The Origin of the “Severed Thumbs”
The historical account of severed thumbs originates from a 1772 book titled Considerations on India Affairs, written by William Bolts, a merchant who witnessed the East India Company’s (EIC) brutal operations in Bengal.
Bolts documented that the EIC forced local silk weavers into absolute debt bondage. The company paid weavers far below market prices, legally barred them from selling to anyone else, and physically flogged them if they resisted. Bolts recorded that the terror and slavery-like conditions became so unbearable that some weavers chopped off their own thumbs so they could no longer be forced to spin silk for the company.
“The weavers, desirous of obtaining their freedom... have been known to cut off their own thumbs to prevent their being forced to wind silk.”
— William Bolts, 1772
Over time, this horrific reality evolved into the widespread oral history that British soldiers directly amputated the thumbs of weavers to destroy competition.

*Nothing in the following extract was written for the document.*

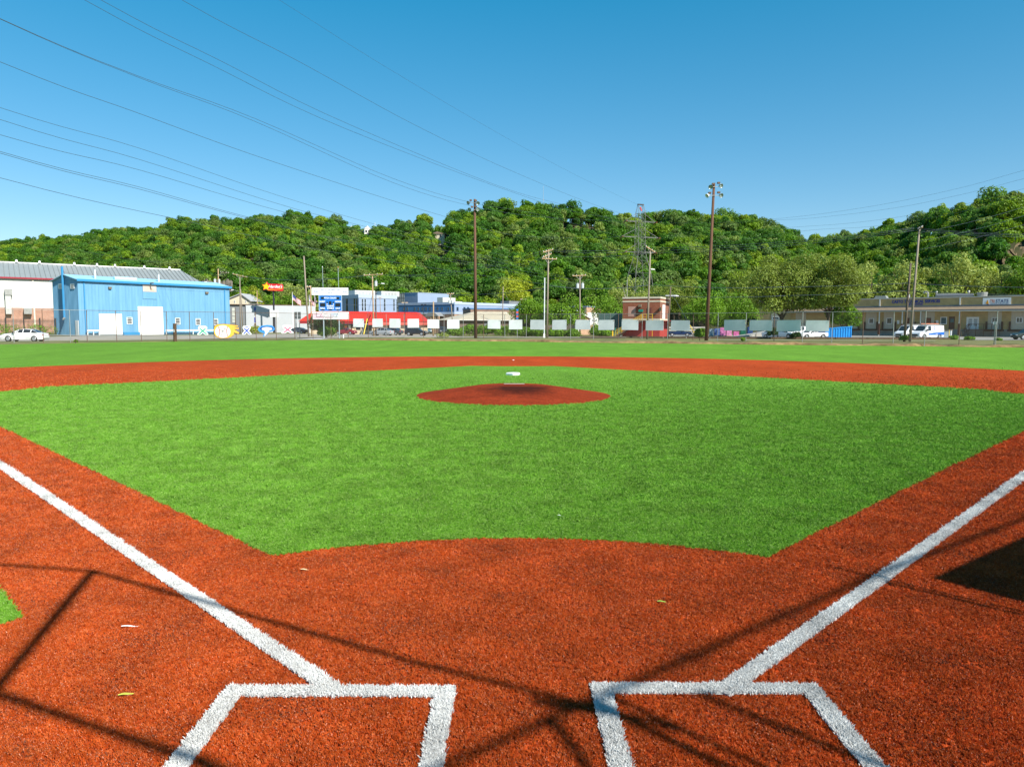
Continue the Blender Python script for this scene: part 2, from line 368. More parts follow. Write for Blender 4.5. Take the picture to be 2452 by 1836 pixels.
# infield grass
gc = (0, -0.64); gr = 4.50
right = [(2.1, 3.34), (15.33, 16.5)] + [(15.33 - 0.9 * math.sin(math.pi * t) * 0.25 - 0.66 * t, 16.5 + 3.3 * t) for t in (0.2, 0.4, 0.6, 0.8)] + [(14.67, 19.8), (2.0, 32.4)]
a0 = math.atan2(3.34 - gc[1], 2.1)
front = arc(gc[0], gc[1], gr, math.pi - a0, a0, 24)
back2 = [(x, 38.8 - math.sqrt(6.7 ** 2 - x * x)) for x in (2.0, 1.2, 0.4, -0.4, -1.2, -2.0)]
left = [(-x, y) for x, y in right][::-1]
gpoly = wob(front, 0.006, 0.12, 3)[:-1] + wob(right, 0.012, 0.15, 4)[:-1] + back2[:-1] + wob(left, 0.012, 0.15, 5)[:-1]
tag(MB().sheet(gpoly, 0.008).build('infield_grass', m_grn), kind='structure')
# white lines sewn into the turf
LW = 0.10
def strip(a, b, wd, seed, amp=0.005):
    a = Vector(a); b = Vector(b); n = Vector((-(b - a).y, (b - a).x)).normalized() * wd / 2
    l1 = wob([tuple(a + n), tuple(b + n)], amp, 0.03 if (b - a).length < 3 else 0.06, seed); l2 = wob([tuple(b - n), tuple(a - n)], amp, 0.03 if (b - a).length < 3 else 0.06, seed + 50)
    return l1 + l2
FD = 1.13; BK = -0.70; XI = 0.368; XO = 1.588
stripes = []
def line(name, a, b, z, seed):
    poly = strip(a, b, LW, seed); stripes.append((Vector(a), Vector(b)))
    o = MB().sheet(poly, z).build(name, m_wht); return tag(o, kind='structure')
line('foul_line', (-1.03, 1.107), (-34.4, 34.48), 0.012, 11)
line('foul_line', (1.12, 1.13), (34.0, 34.01), 0.012, 12)
for sgn, sd in ((-1, 20), (1, 30)):
    fo = -0.01 if sgn < 0 else 0.025
    bx = [(sgn * XO, FD + fo - LW / 2), (sgn * XI, FD + fo - LW / 2)]
    line('batters_box_line', bx[0], bx[1], 0.016, sd)
    line('batters_box_line', (sgn * (XI + LW / 2), FD + fo - LW), (sgn * (XI + LW / 2), BK), 0.014, sd + 1)
    line('batters_box_line', (sgn * (XO - LW / 2), FD + fo - LW), (sgn * (XO - LW / 2), BK), 0.014, sd + 2)
# pitcher's mound
mo = MB(); NR, NA = 26, 72; MC = Vector((0, 17.55)); MR = 2.72; PT = Vector((0.0, 18.45))
for i in range(NR + 1):
    for k in range(NA):
        a = 2 * math.pi * k / NA; edge = MC + Vector((math.cos(a), math.sin(a))) * MR * (1 + 0.006 * math.sin(7 * a))
        p = PT.lerp(edge, i / NR); d = (p - PT); inside = max(abs(d.x) / 0.85, abs(d.y) / 0.5)
        t = i / NR; flat = min(1.0, 0.30 if False else 1.0)
        ee = max(0.0, (MR - (p - MC).length) / MR); h = 0.254 * min(1.0, ee / 0.60) * (1 - 0.06 * max(0, ee / 0.6 - 1))
        hole = -0.035 * math.exp(-((p.x - 0.12) ** 2 / 0.09 + (p.y - 17.75) ** 2 / 0.05)) - 0.02 * math.exp(-((p.x + 0.25) ** 2 / 0.2 + (p.y - 17.1) ** 2 / 0.06))
        mo.v.append((p.x, p.y, 0.010 + max(0.0, h + hole * (1 - t))))
for i in range(NR):
    for k in range(NA):
        j = (k + 1) % NA; mo.f.append((i * NA + k, (i + 1) * NA + k, (i + 1) * NA + j, i * NA + j)); mo.m.append(0)
md = thing('pitchers_mound', 'raised round brick-red turf mound in the middle of the infield', 'mound', (0, 0, 0))
mo.build('slope', m_mound, md, smooth=True)
m_rub = mat('white_rubber', (0.42, 0.36, 0.33), 0.6, 0.1, 20)
b = MB().box(-0.305, 0.305, -0.075, 0.075, 0, 0.03); o = b.build('pitching_rubber', m_rub); o.location = (0.02, 18.40, 0.236)
tag(o, 'thin dirty white pitching rubber on top of the red mound', 'pitching rubber')
def base_plate(name, label, x, y, sz, h):
    m = MB(); k = sz / 2; c = 0.035
    m.add([(-k, -k, 0), (k, -k, 0), (k, k, 0), (-k, k, 0), (-k + .004, -k + .004, h - c), (k - .004, -k + .004, h - c), (k - .004, k - .004, h - c), (-k + .004, k - .004, h - c),
           (-k + c, -k + c, h), (k - c, -k + c, h), (k - c, k - c, h), (-k + c, k - c, h)],
          [(0, 1, 5, 4), (1, 2, 6, 5), (2, 3, 7, 6), (3, 0, 4, 7), (4, 5, 9, 8), (5, 6, 10, 9), (6, 7, 11, 10), (7, 4, 8, 11), (8, 9, 10, 11)])
    o = m.build(name, mat('white_vinyl', (0.85, 0.85, 0.84), 0.45, 0.04, 8)); o.location = (x, y, 0.009); o.rotation_euler = (0, 0, R(45)); return tag(o, label, 'base')
base_plate('base', 'white square base standing on the green turf behind the mound', 0.0, 25.87, 0.40, 0.10)
pl = MB(); pl.bar((0, 0, 0), (0, 0, 0.02), 0.06, 0.05, 14); o = pl.build('base_plug', mat('white_vinyl', (0, 0, 0))); o.location = (0.05, 38.3, 0.006)
tag(o, 'small white base plug in the far red dirt behind second base', 'base plug')
# ---- turf fibres near the camera
rng = np.random.default_rng(7)
def tuft(name, m, n, h, wd, seed, lean=0.9):
    r = random.Random(seed); mb = MB()
    for i in range(n):
        a = r.uniform(0, 6.28); q = r.uniform(0, 0.012); x0 = q * math.cos(a); y0 = q * math.sin(a)
        b = r.uniform(0, 6.28); hh = h * r.uniform(0.55, 1.15); ln = r.uniform(0.25, lean) * hh
        dx, dy = math.cos(b), math.sin(b); px, py = -dy * wd / 2, dx * wd / 2
        mb.add([(x0 - px, y0 - py, -0.002), (x0 + px, y0 + py, -0.002), (x0 + dx * ln * 0.4 + px, y0 + dy * ln * 0.4 + py, hh * 0.65), (x0 + dx * ln, y0 + dy * ln, hh), (x0 + dx * ln * 0.4 - px, y0 + dy * ln * 0.4 - py, hh * 0.65)], [(0, 1, 2, 3, 4)])
    return bpy.data.objects.new(name, mb.mesh(name, m))
mb_red = blade_mat('red_fibre', [(0.34, 0.045, 0.006), (0.46, 0.070, 0.009), (0.55, 0.096, 0.014), (0.63, 0.15, 0.04)], painted_glint=(0.82, 0.50, 0.38), crumb=(0.055, 0.028, 0.022))
mb_grn = blade_mat('green_fibre', [(0.082, 0.230, 0.014), (0.125, 0.310, 0.022), (0.17, 0.370, 0.036), (0.23, 0.42, 0.07)], painted_glint=(0.66, 0.74, 0.42))
mb_wht = blade_mat('white_fibre', [(0.60, 0.60, 0.58), (0.72, 0.72, 0.70), (0.80, 0.80, 0.78)], 0.2, 0.5, crumb=(0.36, 0.34, 0.33))
def sample(dens0, d0, dmin, dmax, seed):
    g = np.random.default_rng(seed); out = []
    d = dmin
    while d < dmax:
        st = d * 0.08; wdt = 2 * d * 0.76; rho = dens0 * min(1.0, (d0 / d) ** 2) * min(1.0, max(0.0, (dmax - d) / (dmax * 0.62))) ** 1.5; n = int(rho * wdt * st)
        yy = g.uniform(d, d + st, n); xx = g.uniform(-1, 1, n) * yy * 0.76
        out.append(np.stack([xx + CAM.x, yy + CAM.y], 1)); d += st
    return np.concatenate(out)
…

Whether it was self-mutilation out of desperation or direct violence by EIC agents, the historical consensus is clear: the British systematically “amputated” the livelihood of Indian artisans.
How the Industry Was Systematically Destroyed
The British did not just target individuals; they dismantled the entire economic system of Indian manufacturing to favor the mills of Manchester. They did this through a three-pronged strategy:
1. Crushing Tariffs and Fake “Free Trade”
While British cotton was flooded into India entirely duty-free, the British government slapped massive import tariffs (up to 70–80%) on Indian textiles entering Britain. This artificial pricing completely priced Indian weavers out of the European market.
2. Forcing India into Resource Extraction
Before British intervention, India exported finished goods (vibrant chintz, ultra-fine Dacca muslin, calico). The British flipped this entirely. They forced India to export its raw, raw cotton to Britain’s mechanized factories, and then forced Indian consumers to buy back the cheaply made, machine-manufactured British cloth.
3. Destruction of the Looms
EIC agents and sepoys (local soldiers) routinely smashed traditional wooden handlooms and arrested master weavers who tried to work independently.
By 1834, the devastation was so absolute that the British Governor-General of India, William Bentinck, wrote in an official letter:
“The misery hardly finds a parallel in the history of commerce. The bones of the cotton-weavers are bleaching the plains of India.”
The “Broken Machines” Irony
Regarding the artisans being forced to work on “broken machines”: the historical irony is that the British Industrial Revolution was heavily subsidized by the wealth drained from India, yet the colonial government actively prevented India from modernizing its own infrastructure.
When mechanization did come to India via British-owned mills later in the 19th century, Indian laborers worked under brutal, unregulated conditions with zero labor rights, effectively forced into low-wage factory servitude to handle the very raw materials their ancestors used to turn into the world’s finest luxury fabrics.